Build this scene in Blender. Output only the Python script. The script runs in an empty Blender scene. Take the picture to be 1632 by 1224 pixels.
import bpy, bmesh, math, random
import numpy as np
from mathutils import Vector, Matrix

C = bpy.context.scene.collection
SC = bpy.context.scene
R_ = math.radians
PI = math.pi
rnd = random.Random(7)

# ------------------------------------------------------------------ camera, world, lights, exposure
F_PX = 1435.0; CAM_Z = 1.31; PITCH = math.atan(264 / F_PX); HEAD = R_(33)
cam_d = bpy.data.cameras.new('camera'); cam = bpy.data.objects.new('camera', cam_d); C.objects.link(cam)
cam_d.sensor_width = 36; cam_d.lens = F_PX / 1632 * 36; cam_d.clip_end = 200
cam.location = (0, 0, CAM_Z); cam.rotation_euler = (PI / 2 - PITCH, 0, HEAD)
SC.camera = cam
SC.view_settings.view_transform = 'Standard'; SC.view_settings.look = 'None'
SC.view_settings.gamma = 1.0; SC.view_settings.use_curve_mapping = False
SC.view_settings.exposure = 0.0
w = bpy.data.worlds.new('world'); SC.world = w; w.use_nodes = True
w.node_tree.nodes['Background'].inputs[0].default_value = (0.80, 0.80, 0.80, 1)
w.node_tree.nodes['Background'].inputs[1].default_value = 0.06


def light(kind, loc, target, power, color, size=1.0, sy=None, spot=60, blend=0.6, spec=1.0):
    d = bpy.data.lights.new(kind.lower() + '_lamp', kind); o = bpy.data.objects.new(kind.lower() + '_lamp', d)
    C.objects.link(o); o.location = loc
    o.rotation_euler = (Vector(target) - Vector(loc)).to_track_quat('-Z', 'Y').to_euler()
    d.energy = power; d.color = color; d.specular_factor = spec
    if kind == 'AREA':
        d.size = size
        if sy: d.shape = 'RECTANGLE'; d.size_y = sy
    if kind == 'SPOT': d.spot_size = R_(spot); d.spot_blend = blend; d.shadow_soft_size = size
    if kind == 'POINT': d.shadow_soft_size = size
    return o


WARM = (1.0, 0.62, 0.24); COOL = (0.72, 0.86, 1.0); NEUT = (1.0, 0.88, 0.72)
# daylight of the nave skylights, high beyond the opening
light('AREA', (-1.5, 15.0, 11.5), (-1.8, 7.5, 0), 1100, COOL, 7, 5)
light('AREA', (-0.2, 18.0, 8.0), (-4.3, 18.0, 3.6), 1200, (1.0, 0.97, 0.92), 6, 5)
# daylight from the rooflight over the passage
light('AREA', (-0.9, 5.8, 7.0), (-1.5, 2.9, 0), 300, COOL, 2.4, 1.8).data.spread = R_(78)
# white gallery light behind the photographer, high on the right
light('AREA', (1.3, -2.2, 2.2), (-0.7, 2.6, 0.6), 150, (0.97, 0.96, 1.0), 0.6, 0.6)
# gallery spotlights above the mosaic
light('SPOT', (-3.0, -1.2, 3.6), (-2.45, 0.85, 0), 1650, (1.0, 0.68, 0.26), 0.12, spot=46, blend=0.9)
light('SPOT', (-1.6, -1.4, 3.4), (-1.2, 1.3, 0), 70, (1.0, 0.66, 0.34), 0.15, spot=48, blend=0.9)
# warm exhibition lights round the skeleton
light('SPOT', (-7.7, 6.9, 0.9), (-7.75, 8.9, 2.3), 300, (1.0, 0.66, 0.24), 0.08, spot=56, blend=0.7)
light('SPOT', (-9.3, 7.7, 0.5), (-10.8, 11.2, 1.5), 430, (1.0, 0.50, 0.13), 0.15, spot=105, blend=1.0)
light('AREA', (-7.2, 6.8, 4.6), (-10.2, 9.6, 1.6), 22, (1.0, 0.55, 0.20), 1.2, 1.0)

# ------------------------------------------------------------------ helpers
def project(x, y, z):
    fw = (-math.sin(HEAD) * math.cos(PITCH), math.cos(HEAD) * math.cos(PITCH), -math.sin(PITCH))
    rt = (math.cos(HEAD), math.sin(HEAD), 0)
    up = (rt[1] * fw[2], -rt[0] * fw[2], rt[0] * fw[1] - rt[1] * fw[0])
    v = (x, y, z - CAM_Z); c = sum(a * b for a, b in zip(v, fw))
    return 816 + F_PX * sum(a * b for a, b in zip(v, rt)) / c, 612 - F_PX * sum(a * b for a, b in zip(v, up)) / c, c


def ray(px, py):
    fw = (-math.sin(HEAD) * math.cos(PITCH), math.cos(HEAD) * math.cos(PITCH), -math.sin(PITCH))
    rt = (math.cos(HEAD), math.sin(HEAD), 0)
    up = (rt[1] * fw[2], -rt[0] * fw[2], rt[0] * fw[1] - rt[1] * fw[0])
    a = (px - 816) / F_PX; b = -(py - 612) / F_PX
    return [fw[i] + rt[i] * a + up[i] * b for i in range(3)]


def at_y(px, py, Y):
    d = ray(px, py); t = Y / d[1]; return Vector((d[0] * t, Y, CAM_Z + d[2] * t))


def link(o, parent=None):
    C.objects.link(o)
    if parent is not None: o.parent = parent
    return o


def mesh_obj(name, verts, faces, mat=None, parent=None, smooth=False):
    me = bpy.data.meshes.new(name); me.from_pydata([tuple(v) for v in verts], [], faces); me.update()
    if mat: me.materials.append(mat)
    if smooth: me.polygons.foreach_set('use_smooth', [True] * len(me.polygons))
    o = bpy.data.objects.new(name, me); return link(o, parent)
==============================
EXERCISE DIRECTIONS: Extract all lines from the material above that include the word "scene".

TASK RESULT:
Build this scene in Blender. Output only the Python script. The script runs in an empty Blender scene. Take the picture to be 1632 by 1224 pixels.
C = bpy.context.scene.collection
SC = bpy.context.scene